Third, unlike China, industrial expansion is not going to take place only driven by state-owned enterprises. Indeed, they are shrinking, while the private sector expands. The state’s limited fiscal resources are being deployed to build physical infrastructure in the form of roads, bridges, airports and city metro systems. 

This build-up is visible, is being executed within the time-frame of an electoral cycle, has electoral rewards, and incentives for bureaucrats are also aligned with them, so they are putting their weight behind such projects. 

As such, India’s infrastructure spending as a share of GDP is rising healthily, and there is a large backlog to fill up. But it will always be constrained by our fiscal limitations, unlike in China where the profits of state-owned enterprises are additional resources over and above taxes collected.

Beyond these three major differences, we must note that India’s manufacturing sector accounts for only 17% of GDP, much lower than in China or other East Asian peers. The sector can expand only with substantial private (not public) investment, enabled by easy entry and exit policies, and ease of doing business. 

Much policy attention is on this aspect, covering issues like taxation, labour laws, production-linked incentives, logistics and the tweaking of the law for special economic zones. It is possible that India will be a pioneer in growth driven by agro-based industries, green and circular economy initiatives, rapid digitalization and large-scale service exports. Such a model has not yet been seen anywhere.

This brings us to the most important determinant of sustainable and inclusive growth: spending on building human capital. This does not show results immediately, and certainly not within electoral cycle timelines for bureaucrats and politicians to crow about. India’s skill gap is widening, and artificial intelligence as well as automation will make it worse.

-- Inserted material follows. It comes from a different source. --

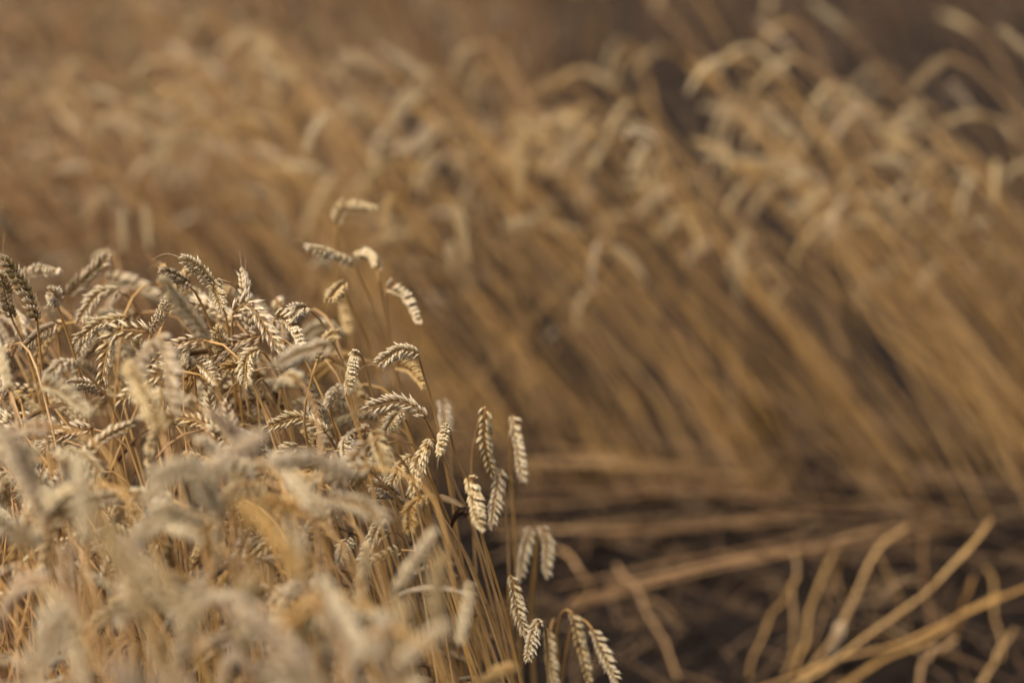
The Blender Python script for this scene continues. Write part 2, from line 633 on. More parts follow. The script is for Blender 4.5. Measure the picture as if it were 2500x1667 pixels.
# --- centre of the sharp band
hero('sharp stalk with fat arched ear of open pinkish husks, broken stem neck', .72, 2.69, [(568, 768), (604, 742), (686, 856)], [(568, 800), (571, 840), (580, 890)], phi=62, size=1.12, n=19, awn=2, L=.09)
hero('sharp stalk with fat ear hanging just right of the fat arched ear', .62, 2.71, [(672, 774), (702, 778), (740, 848)], [(668, 800), (672, 860), (690, 920)], phi=70, size=1.08, awn=1)
hero('stalk with small whitish ear seen end-on on a long diagonal neck', .62, 2.75, [(748, 756), (724, 758), (716, 775)], [(760, 760), (788, 790), (817, 848), (842, 895)], phi=20)
hero('soft greenish-pink ear lying level across the middle, in front of the sharp ears', .66, 2.38, [(806, 846), (748, 860), (672, 890)], [(820, 870), (850, 950)], phi=20, sharp=False)
hero('pale blurred arched ear behind the middle of the stand', .6, 3.15, [(838, 822), (790, 798), (736, 822)], [(846, 850), (860, 900)], phi=10, sharp=False)
hero('sharp ear hanging straight down beside the long diagonal neck', .5, 2.73, [(868, 856), (862, 892), (852, 952)], [(884, 870), (900, 930), (925, 1020)], phi=75)
hero('stalk with ear bent left into a white tip and a long awn', .58, 2.72, [(1020, 868), (976, 858), (926, 888)], [(1026, 890), (1044, 945), (1068, 1036)], phi=30, awn=[(857, 919)])
hero('golden blurred ear under the ear with the long awn', .15, 2.9, [(968, 894), (1004, 900), (1036, 938)], [(975, 930), (990, 1000)], phi=40, sharp=False)
hero('sharp stalk with level herringbone ear and two pale awns at its tip', .68, 2.69, [(1038, 1020), (984, 984), (892, 998)], [(1045, 1036), (1066, 1078), (1090, 1128), (1130, 1230), (1152, 1285)], phi=18, awn=[(866, 1000), (858, 1048)], n=19, L=.085, stint=.55)
hero('sharp stubby ear with dark brown crown leaning on the straight stem', .42, 2.70, [(1090, 1038), (1086, 1052), (1076, 1100)], [(1100, 1062), (1106, 1092), (1134, 1162), (1160, 1240)], phi=85, awn=2, size=1.05)
hero('sharp long ear hanging down-left with straw brown open husks, below the dark-crowned ear', .38, 2.68, [(1056, 1074), (1030, 1116), (1010, 1208)], [(1066, 1084), (1080, 1112), (1113, 1190), (1145, 1255)], phi=55, size=1.12, n=19, awn=1)
hero('small sharp ear hanging from the end of a level bent neck', .62, 2.69, [(860, 1062), (846, 1078), (846, 1120)], [(872, 1068), (920, 1118), (960, 1158), (1000, 1200)], phi=60)
hero('soft yellow ear hanging down between the small sharp ear and the long ear', .3, 2.5, [(918, 1056), (928, 1100), (948, 1150)], [(946, 1086), (976, 1118), (1002, 1156)], phi=25, sharp=False)
hero('slim ear hanging upright, outermost but one at the right edge, awn to the right', .5, 2.82, [(1184, 994), (1184, 1074), (1204, 1160)], [(1174, 1010), (1160, 1070), (1152, 1130)], phi=10, awn=[(1258, 1176)], away=1)
hero('whitest ear hanging upright, outermost at the right edge', .66, 2.93, [(1254, 1014), (1264, 1080), (1280, 1170)], [(1246, 1040), (1246, 1110), (1248, 1180), (1256, 1300)], phi=45, awn=[(1285, 1192)])
hero('plump golden-cream ear hanging over the leaf at the right edge of the stand', .4, 2.6, [(1148, 1164), (1160, 1220), (1176, 1286)], [(1146, 1185), (1160, 1250), (1172, 1290), (1211, 1415), (1247, 1548)], phi=50, size=1.1)
hero('pale soft ear hanging close behind the plump golden-cream ear', .68, 2.88, [(1226, 1146), (1214, 1208), (1202, 1284)], [(1232, 1170), (1236, 1240), (1240, 1330)], phi=30)
hero('golden brown ear bent over low in front of the slanting stems', .08, 2.6, [(1046, 1218), (1008, 1240), (1000, 1300)], [(1056, 1234), (1106, 1299), (1157, 1407)], phi=35)
hero('dark brown blurred ear seen end-on left of the slanting stems', .05, 2.58, [(896, 1140), (876, 1124), (856, 1118)], [(904, 1148), (943, 1188), (988, 1250)], phi=40, sharp=False)
hero('head-on ear opening like a white flower left of the herringbone ear', .66, 2.67, [(804, 992), (812, 975), (822, 948)], [(808, 1010), (826, 1078), (850, 1150)], phi=50, size=1.1)
hero('pinkish blurred ear hanging behind the herringbone ear neck', .7, 3.0, [(1084, 982), (1086, 1014), (1090, 1056)], [(1088, 1030), (1096, 1090)], sharp=False)
hero('small ear hanging under the herringbone ear', .45, 2.76, [(982, 1014), (966, 1020), (944, 1052)], [(990, 1024), (1010, 1080)], phi=40)
hero('thin grey ear lying low below the hanging long ear', .75, 2.73, [(968, 1212), (940, 1192), (906, 1182)], [(985, 1235), (1010, 1290)], phi=10)
hero('level ear with a hooked tip just above the small bent-neck ear', .42, 2.70, [(795, 1056), (730, 1022), (650, 1046)], [(810, 1075), (835, 1130), (870, 1200)], phi=20)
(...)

We already have a co-existence of shortages in skills and jobs on a big scale, and must focus on building the skills and talent required for tomorrow’s jobs. The rot in school education, as revealed by repeated ASER surveys, need not be debated here. Both in school and higher education, there is a tiny slice of institutions that can claim to be world class, but they are isolated oases in a vast barren landscape.

China already had an advantage in its spending on school education. Since it did not have universities in the top global ranks, it expanded spending on higher education with a focus on creating world-class universities; now institutions like Tsing-hua and Peking University are high ranked. India too can achieve this with focused efforts and resources. 

India’s skilling and higher education challenge is one of scale and affordability. The vast majority who need training and education inputs will not be able to afford the cost it entails. It does not mean that we suppress salaries and fees in higher education. In the US, this is solved by a sizeable student-loans market. 

Let students and their families invest in their future. Investment in higher education helps the individual substantially, and resultantly the nation. But there is no reason why private debt should not fund it.

For primary and secondary education, however, we need much higher public spending. Education is a state subject, so central fiscal resources should be made available to states and third-tier governments to beef-up their spending. India’s public capital outlay should now pivot from highways and airports towards building long-term human capital. We must achieve the benchmark of 6%-of-GDP sooner rather than later.